1 | initial version |
Let us understand first the called plot
routine, asking for "help" and "full help". Using
E = EllipticCurve(GF(next_prime(20000)),[0,1])
E.plot?
we obtain also the information where the code is located:
Init docstring: Initialize self. See help(type(self)) for accurate signature.

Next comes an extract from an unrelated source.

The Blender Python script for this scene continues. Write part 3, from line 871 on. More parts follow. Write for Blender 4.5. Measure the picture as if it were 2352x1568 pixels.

File: /usr/lib/python3.8/site-packages/sage/schemes/elliptic_curves/ell_finite_field.py
Type: method
Usually, E.plot??
would be enough to get the way the method works,
Source:
def plot(self, *args, **kwds):
"""
!!! ... long doc string ... !!! PLEASE CHECK IT
"""
R = self.base_ring()
if not R.is_prime_field():
raise NotImplementedError
G = plot.Graphics()
G += plot.points([P[0:2] for P in self.points() if not P.is_zero()], *args, **kwds)
return G
File: /usr/lib/python3.8/site-packages/sage/schemes/elliptic_curves/ell_finite_field.py
but in this case we need more, since the plot
in the line G = plot.Graphics()
is not the global plot
, but the one in the lines...
import sage.plot.all as plot
class EllipticCurve_finite_field(EllipticCurve_field, HyperellipticCurve_finite_field):
at the beginning of the file. OK, we know the origin of the plot method, can also ask for its documentation:
sage: import sage.plot.all as xplot
sage: ?xplot.points
and the last points
method sends us to point2d
, where we finally get the meaning of the options we can use, for instance
sage: xplot.point2d?
also contains examples using size
and pointsize
. Defaults are
sage: xplot.point2d.options
{'alpha': 1,
'aspect_ratio': 'automatic',
'faceted': False,
'legend_color': None,
'legend_label': None,
'marker': 'o',
'markeredgecolor': None,
'rgbcolor': (0, 0, 1),
'size': 10}
So in order to get smaller points, one can try:
sage: E.plot(pointsize=1)
and note that the option pointsize=1
is passed to the plot through the line in the code of E.plot
:
Source:
def plot(self, *args, **kwds):
"""etc
"""
R = self.base_ring()
if not R.is_prime_field():
raise NotImplementedError
G = plot.Graphics()
G += plot.points([P[0:2] for P in self.points() if not P.is_zero()], *args, **kwds)
return G
in the line with G += ...
where we get the *args, **kwds
from the E.plot
caller, and insert them to the plot.points
. To have access to the size of the graphics, we need to have access to G
, so it is maybe a good idea to construct the G
object with bare hands and use its G.show
method with the right / needed figsize
. See the example in xplot.Graphics?